「ユーザーイリュージョン−意識という幻想」

ユーザーイリュージョン―意識という幻想

ユーザーイリュージョン―意識という幻想

「ユーザーイリュージョン−意識という幻想」(トール・ノーレットランダーシュ著、柴田裕之訳)、読み終えたので、感想をまとめておく。
読んでみると、この本は、情報の重要さは捨てた量にある、ということを軸として、意識に留まらず、様々な分野の根底にあるものをまとめたものだと解った。まさに、世界の仕組み研究所でやろうとしていたことだ(そのつもりなんだよ)。
一般の人向けに書かれているのと、書かれた時期が古いということがあって、説明が簡略化されていたり、考えられる反論が書かれていなかったりするけど、それは大した問題じゃない。

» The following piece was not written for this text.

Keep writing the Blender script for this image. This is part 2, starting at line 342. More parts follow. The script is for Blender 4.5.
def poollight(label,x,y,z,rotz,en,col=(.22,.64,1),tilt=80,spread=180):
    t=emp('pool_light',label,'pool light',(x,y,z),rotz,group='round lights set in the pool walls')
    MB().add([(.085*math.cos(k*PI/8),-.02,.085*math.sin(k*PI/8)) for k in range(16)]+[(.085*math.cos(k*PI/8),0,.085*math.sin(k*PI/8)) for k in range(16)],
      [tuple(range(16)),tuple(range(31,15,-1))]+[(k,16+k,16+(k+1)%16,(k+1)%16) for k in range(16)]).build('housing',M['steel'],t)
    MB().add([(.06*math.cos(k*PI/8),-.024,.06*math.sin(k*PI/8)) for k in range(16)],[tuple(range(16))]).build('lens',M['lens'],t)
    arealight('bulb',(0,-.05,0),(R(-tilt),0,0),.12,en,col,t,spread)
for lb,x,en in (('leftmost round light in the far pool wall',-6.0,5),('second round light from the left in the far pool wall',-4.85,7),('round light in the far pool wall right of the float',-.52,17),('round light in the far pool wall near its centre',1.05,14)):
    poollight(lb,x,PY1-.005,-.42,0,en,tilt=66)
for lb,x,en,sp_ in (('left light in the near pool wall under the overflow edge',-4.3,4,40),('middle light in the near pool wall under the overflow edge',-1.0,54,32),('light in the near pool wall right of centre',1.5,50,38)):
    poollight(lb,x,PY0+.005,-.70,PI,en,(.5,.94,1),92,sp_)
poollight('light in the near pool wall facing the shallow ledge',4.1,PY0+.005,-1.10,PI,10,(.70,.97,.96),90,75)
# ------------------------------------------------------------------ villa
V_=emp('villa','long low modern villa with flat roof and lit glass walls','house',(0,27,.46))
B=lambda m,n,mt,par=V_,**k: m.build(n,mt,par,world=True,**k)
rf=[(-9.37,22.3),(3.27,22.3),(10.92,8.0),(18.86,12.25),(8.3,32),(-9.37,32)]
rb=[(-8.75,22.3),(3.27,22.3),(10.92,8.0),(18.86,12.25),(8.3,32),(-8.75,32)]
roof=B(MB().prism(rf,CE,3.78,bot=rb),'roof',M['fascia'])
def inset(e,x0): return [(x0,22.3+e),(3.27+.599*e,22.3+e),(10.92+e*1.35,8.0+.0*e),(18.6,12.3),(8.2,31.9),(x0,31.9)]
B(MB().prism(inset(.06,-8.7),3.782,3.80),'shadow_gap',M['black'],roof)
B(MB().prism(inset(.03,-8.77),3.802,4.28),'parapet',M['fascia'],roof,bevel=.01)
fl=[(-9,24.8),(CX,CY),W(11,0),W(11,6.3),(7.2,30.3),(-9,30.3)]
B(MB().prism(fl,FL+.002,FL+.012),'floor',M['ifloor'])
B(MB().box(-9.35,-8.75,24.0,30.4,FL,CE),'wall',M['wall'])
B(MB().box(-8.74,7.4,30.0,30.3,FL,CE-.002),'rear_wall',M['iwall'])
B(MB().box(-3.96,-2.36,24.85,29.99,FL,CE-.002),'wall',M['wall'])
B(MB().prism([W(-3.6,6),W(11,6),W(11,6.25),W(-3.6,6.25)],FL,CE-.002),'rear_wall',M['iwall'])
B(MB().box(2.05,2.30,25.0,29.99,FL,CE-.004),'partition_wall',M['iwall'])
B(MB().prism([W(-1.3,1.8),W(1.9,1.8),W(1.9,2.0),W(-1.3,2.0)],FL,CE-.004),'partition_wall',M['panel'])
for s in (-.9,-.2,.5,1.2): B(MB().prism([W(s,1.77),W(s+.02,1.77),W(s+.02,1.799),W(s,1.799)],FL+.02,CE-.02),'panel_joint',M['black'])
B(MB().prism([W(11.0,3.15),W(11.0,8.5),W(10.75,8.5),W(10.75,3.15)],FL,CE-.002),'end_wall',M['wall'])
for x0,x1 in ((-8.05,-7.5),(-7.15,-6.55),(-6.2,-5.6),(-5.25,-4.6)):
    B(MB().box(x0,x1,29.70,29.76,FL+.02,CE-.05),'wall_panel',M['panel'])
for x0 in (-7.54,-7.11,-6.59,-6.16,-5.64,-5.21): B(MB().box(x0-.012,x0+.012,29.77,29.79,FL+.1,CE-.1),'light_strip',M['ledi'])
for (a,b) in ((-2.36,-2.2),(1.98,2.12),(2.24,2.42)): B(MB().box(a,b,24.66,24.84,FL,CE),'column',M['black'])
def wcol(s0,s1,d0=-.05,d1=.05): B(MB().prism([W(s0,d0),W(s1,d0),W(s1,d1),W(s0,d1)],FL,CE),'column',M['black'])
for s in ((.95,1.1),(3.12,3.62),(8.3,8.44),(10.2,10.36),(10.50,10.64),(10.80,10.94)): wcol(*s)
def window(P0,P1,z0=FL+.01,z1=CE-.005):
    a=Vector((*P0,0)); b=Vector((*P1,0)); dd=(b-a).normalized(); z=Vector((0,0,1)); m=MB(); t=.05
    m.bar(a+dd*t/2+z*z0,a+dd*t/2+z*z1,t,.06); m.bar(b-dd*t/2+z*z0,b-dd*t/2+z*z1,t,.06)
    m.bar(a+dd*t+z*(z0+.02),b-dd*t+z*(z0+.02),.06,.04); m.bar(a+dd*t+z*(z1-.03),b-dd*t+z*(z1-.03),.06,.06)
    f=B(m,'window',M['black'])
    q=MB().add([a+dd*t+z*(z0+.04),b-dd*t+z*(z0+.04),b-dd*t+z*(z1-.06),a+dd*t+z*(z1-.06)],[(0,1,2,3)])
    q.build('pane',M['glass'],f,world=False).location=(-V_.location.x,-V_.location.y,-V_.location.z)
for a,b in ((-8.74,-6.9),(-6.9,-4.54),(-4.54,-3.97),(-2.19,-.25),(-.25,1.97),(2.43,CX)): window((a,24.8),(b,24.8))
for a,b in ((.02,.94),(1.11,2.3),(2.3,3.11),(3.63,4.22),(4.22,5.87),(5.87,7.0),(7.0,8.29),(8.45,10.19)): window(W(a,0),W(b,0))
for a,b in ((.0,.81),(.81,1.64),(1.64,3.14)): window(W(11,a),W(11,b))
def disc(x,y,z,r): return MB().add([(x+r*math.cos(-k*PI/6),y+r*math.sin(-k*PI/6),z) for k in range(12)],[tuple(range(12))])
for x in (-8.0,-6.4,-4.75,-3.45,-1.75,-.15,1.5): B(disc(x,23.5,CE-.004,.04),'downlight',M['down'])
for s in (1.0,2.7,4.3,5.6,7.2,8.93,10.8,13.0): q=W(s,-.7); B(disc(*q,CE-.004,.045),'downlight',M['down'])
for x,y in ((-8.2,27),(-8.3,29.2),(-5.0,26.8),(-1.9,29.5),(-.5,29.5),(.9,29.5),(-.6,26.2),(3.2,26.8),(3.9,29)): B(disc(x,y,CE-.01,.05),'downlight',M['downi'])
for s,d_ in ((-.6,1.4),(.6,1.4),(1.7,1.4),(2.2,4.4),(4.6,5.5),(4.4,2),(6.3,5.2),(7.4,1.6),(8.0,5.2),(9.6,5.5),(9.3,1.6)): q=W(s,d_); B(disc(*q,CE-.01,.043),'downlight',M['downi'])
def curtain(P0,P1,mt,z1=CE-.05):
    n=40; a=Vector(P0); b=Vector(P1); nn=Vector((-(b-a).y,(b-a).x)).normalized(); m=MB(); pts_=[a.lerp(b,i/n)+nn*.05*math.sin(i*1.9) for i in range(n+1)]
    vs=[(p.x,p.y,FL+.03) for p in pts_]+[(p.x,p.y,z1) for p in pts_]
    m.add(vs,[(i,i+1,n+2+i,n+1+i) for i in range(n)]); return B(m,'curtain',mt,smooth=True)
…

この見方が、如何に重要かが分かればいい。
この本でもさんざん紹介されているように、意識の決定権はごくわずかで、制御できないものの方が重要だという見方は古くからある。身にしみて感じている人は結構いるだろうから、別に新しい発見というわけではない。しかし、その系譜をまとめるものの決定版として、この本は薦められるものだと思う。
さすが物書きというか、話に筋が通っていて、楽しく読めた。最初にマクスウェルが出てきて、その登場に疑問を感じたけれど、最後まで絡みがあって、読み終えたときには納得がいった。


この本は人工知能の研究に役立つのではないかと思って読み始めたけれど、その内容は世界の仕組みの研究に関連するものだった。この二者は密接に関わっているので、あまり分けて考えない方がいいけれど。この本を受けて、世界の仕組み研究所の方も少し書かなくちゃいけないな。この本は物語、何があったのかが書かれていて、何をすべきかについては考えさせるようになっている。ということで、解答編を書く余地がある。世組研としては、それに答える必要があると思う。書きたいことが上手く書かれていて、最初はまいったなと思ったけど、まだまだ書けることがあるようだ。上手く書けるか知らないけど。


最後に一つ、突っ込みたいことがある。デンマーク語のhyggeという言葉、翻訳不能としているが、聖徳太子の「和をもって尊しとす」にある、「和」が結構しっくりくると思う。構えず自然体にいれば、難しい問題も上手く解けるのだ。